つまりろくなことがないので、比較することは無意味だけでなく有害。まとまな社会人として働くならば、「自分は自分で人は人」を貫き通す。
人生の心得(P98)
人生は浮き沈みがあって当然。栄枯盛衰は必然であり、それを嘆いても仕方ない。
大切なのは良いときには悪いことの芽があり、悪いときには良いことの芽があることに気づくこと。
つまり、自分がいるどんな境遇にも意味があることを忘れないことが大切。
お金について(P101)
お金は人生で必要なものだが、お金を貯めることを目的にするのは本末転倒。お金は道具であり、使ってこそ意味がある。
また、お金を稼ぐことだけに走るのも良くない。

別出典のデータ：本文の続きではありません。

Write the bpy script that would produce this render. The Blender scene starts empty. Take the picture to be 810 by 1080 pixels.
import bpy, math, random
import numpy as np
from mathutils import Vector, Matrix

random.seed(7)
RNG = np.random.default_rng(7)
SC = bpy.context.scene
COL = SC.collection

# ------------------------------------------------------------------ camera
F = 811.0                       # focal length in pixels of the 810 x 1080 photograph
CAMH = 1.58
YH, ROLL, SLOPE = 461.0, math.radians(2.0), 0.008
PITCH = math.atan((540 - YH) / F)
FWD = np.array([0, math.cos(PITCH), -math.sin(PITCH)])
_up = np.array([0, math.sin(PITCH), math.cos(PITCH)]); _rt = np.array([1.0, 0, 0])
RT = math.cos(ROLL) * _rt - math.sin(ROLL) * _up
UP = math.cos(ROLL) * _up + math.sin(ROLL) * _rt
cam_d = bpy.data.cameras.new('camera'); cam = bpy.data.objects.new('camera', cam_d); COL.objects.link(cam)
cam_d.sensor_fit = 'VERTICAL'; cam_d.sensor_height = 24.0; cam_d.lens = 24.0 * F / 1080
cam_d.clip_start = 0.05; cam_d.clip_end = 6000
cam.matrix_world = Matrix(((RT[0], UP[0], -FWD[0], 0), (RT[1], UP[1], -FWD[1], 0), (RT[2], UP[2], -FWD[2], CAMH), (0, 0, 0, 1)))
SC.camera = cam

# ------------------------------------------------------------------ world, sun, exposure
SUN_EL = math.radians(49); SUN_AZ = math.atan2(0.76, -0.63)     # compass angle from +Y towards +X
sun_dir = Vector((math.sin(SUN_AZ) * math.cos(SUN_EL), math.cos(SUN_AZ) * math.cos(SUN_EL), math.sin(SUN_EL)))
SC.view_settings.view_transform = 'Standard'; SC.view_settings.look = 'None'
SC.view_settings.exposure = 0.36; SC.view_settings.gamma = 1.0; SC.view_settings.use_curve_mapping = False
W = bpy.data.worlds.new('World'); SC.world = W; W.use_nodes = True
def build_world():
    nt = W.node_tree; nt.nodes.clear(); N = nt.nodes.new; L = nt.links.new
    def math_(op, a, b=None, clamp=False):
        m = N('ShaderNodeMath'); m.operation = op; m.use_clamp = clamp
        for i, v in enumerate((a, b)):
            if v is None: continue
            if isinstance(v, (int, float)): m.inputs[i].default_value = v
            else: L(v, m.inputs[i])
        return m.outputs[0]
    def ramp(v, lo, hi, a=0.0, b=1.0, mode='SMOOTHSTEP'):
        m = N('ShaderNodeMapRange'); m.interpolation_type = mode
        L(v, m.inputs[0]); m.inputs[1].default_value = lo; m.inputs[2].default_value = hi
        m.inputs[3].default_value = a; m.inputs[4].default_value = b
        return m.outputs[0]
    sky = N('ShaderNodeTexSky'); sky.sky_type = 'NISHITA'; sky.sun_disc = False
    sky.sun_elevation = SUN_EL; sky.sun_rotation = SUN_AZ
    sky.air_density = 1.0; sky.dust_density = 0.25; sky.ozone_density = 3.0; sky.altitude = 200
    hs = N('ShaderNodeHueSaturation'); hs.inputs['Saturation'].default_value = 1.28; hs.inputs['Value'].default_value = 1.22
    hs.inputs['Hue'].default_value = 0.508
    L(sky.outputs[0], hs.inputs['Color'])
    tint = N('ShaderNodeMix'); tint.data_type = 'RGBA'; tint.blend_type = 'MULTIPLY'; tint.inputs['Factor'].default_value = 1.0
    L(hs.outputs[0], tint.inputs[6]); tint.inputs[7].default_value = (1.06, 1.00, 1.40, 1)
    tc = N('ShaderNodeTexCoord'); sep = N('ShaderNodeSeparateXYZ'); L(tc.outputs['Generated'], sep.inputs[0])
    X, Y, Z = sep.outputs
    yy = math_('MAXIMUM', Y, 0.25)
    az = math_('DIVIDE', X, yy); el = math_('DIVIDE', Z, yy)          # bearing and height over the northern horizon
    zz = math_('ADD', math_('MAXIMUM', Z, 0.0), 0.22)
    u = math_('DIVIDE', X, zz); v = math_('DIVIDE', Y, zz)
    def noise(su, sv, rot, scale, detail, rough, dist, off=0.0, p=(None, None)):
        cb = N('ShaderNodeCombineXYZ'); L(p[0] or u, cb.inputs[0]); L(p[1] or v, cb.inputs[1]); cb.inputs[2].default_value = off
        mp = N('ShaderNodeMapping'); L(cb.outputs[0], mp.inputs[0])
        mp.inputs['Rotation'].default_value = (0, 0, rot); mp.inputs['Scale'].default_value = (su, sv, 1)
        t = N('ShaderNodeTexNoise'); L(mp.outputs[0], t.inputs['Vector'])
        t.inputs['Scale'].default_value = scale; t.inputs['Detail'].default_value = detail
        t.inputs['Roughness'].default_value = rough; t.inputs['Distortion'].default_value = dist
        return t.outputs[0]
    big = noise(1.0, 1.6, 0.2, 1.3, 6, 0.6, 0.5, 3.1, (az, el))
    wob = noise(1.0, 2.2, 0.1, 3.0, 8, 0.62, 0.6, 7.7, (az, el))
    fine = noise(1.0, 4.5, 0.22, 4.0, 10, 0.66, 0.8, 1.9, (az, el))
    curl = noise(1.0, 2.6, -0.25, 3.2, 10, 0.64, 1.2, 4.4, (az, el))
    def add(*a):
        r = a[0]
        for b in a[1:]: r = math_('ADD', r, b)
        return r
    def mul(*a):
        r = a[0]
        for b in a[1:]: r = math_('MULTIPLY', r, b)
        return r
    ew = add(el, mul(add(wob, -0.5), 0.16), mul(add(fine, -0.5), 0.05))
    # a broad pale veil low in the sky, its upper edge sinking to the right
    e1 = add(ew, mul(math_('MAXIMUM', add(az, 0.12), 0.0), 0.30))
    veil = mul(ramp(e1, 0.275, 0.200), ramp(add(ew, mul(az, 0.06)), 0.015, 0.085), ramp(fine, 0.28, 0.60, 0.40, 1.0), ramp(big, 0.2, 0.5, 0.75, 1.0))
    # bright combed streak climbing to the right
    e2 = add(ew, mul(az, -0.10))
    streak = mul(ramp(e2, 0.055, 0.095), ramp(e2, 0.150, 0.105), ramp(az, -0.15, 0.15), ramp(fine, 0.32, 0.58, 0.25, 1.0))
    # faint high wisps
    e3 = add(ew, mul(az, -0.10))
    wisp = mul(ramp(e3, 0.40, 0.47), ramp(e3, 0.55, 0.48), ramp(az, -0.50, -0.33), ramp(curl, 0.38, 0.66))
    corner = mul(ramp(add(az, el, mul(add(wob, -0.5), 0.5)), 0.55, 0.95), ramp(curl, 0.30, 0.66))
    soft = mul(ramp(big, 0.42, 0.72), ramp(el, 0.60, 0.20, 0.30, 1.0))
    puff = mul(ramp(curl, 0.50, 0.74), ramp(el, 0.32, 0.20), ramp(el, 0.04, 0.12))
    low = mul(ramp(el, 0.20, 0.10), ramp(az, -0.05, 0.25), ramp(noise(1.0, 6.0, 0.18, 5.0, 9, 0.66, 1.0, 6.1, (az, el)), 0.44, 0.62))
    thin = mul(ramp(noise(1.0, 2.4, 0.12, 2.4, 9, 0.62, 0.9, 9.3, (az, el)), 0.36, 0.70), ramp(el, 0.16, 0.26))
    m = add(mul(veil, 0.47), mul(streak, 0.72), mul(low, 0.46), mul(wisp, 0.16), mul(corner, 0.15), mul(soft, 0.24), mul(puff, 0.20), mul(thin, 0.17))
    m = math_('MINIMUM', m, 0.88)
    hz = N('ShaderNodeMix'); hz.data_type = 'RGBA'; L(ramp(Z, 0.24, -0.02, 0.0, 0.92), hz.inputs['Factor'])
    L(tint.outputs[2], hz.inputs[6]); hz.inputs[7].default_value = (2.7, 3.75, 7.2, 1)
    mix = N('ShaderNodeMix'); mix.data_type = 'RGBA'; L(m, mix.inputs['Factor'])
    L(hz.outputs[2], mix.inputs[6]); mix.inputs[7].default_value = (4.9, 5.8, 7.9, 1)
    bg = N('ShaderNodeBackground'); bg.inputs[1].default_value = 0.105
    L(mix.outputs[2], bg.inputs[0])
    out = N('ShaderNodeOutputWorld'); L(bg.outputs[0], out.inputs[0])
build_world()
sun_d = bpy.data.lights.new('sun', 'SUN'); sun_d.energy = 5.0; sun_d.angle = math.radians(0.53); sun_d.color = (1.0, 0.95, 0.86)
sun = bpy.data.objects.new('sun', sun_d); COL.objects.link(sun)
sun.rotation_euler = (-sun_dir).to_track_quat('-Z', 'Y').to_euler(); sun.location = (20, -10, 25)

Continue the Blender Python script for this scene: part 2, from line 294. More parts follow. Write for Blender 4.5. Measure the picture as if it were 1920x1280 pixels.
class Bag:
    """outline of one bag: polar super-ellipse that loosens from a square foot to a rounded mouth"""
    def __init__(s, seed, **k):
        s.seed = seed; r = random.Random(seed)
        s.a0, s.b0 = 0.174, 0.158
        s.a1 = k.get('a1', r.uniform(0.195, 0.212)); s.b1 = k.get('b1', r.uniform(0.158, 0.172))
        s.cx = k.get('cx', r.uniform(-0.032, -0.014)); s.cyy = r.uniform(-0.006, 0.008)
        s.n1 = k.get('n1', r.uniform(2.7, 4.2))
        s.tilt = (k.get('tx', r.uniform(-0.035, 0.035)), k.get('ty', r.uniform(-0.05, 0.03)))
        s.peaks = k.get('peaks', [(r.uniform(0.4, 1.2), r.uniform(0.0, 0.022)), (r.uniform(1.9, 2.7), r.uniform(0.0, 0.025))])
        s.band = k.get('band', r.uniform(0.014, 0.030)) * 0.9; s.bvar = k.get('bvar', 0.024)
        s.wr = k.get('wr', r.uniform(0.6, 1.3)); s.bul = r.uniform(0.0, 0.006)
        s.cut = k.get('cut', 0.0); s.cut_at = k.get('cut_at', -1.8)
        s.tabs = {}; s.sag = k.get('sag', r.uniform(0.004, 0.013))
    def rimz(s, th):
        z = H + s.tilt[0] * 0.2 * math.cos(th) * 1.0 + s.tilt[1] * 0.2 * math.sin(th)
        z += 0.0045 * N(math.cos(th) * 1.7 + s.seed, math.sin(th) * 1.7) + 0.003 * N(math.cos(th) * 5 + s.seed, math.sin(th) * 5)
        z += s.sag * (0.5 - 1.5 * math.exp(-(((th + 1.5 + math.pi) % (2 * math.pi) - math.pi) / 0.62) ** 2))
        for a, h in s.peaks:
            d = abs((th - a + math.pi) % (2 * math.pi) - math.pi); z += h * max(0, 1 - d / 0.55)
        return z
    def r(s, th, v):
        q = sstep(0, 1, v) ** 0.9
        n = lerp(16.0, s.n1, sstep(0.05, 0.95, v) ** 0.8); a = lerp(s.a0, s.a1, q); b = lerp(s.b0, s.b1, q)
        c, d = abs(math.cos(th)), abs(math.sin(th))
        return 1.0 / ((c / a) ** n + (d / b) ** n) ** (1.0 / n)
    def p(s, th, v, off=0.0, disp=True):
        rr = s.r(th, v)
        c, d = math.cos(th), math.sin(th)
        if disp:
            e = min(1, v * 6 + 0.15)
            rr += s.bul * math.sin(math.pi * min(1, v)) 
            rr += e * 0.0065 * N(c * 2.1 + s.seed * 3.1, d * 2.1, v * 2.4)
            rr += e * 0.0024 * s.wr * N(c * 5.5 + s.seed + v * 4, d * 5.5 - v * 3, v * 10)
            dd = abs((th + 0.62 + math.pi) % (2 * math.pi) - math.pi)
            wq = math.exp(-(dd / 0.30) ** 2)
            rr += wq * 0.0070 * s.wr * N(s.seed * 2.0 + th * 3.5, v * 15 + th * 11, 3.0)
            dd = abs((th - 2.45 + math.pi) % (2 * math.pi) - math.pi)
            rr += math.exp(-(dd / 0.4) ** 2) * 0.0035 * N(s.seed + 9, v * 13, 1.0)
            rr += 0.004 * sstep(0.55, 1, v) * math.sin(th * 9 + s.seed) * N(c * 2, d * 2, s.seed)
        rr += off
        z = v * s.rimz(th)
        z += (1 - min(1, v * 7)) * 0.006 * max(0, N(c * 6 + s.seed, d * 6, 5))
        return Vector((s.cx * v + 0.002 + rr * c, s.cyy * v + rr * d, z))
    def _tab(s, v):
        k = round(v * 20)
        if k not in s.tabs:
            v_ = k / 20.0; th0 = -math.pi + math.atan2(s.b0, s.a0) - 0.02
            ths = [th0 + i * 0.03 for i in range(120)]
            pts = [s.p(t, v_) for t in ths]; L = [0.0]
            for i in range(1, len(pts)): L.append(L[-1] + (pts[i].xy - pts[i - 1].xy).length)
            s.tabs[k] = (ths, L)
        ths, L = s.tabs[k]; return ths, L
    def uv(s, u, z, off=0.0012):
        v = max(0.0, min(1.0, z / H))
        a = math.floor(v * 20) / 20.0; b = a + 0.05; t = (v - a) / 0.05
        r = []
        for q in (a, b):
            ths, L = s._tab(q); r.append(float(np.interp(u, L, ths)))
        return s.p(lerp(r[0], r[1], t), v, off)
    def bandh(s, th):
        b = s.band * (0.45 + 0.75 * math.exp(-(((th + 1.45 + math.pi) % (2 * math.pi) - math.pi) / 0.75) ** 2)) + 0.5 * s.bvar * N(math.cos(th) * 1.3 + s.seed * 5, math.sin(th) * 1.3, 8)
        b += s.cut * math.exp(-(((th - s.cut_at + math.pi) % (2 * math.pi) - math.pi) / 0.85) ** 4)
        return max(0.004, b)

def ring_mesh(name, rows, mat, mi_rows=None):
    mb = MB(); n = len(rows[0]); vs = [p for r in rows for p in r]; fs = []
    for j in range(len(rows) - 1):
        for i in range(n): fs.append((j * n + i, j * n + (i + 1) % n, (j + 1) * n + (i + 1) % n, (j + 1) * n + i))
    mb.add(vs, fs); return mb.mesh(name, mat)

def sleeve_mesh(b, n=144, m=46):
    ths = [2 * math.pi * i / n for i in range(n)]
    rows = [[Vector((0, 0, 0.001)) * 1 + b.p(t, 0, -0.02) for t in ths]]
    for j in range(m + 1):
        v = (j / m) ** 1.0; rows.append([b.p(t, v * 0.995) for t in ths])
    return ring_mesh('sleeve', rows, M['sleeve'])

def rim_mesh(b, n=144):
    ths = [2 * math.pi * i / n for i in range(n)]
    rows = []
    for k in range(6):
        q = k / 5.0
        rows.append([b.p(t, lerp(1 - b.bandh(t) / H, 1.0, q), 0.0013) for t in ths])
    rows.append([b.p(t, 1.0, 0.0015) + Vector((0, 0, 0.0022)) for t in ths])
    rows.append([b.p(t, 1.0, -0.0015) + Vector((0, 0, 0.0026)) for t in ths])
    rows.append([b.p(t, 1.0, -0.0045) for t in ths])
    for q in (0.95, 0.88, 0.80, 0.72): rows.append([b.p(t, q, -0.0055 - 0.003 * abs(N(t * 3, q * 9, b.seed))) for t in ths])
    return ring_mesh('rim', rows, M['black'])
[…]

お金はあくまで副産物であり、目的ではない。
金儲けだけのための行動は人として宜しくない。
人生で大成する人(P104)
自分の人生は自分のもの。つまり、人生はすべて自分の責任。
他人に依存せず、自分の意志を持って道を切り開く。自主独立の気勢なくしては、真の人生はない。
自らを信じ、努力して前進していく。そんな人は人生で必ず、大成する。
正しい道を進む(P110)
人生で飢えて苦しい生活を強いられたとしても、大切なのは「自分が正しい」と信じる道を進むこと。
自分が信じる道を進んでいけば、経済的に困窮しようが、人として後ろめたいものは何一つない。やがて、正しい状況に回帰していく。
人を採用する基準(P115)
人を雇うなら、「品性」を基準に選ぶ。
いくら学歴や才能があっても、品性が下劣なら、不正や手抜きなど、雇ったあとに後悔する問題を引き起こす。
勤勉や努力。常識。人としての品性が備わっている人を雇うのが一番の正解。
人として終わっている人(P153)
人生においてひたすら肉体的快楽を追っている人は人として下。精神的向上心、修養を身に着けようとしない人と関わってはいけない。
人事を尽くして天命を待つ(P172)
日々やるべきことをきちんとやっていけば、最終的になるべく状況になる。
たとえ目の前でおかしな状況が続いても、今自分ができることをきちんとやっていく。自分が正しいと思うことをやっていく。
そうすれば状況は正され、めでたしめでたしになる。
2つの自由(P373)
自由には、
1)好き勝手に振る舞うわがままな自由
2)社会のルールに則り、他人の権利を侵害しない範囲で振る舞う大人な自由
この2つがある。
人として大切なのは言わずもがな2)の自由であり、これなくして、社会の健全性は保てない。
感想など
400ページ以上の本でしたが、あまりのエネルギーに圧倒され、即日読了してしまった本。
高橋是清は「奇想天外な人生を送った財政の天才」というイメージしかなく、実際どのような思想を持った政治家だったのか、全く知識がありませんでした。
しかしこの本を読むと、真の楽観、自助独立。スケールが大きい人とはどんな人なのか。まさに具体的なイメージがつかめる話が満載でした。
政治や金融の話とか、いろいろありましたが、一番印象に残ったのは是清の人生観であり、人間観。
すなわち、人として気概を持つこと。自分の人生は自分で何とかすること。そんな、高橋是清の大きな思想に触れることができた一冊でした。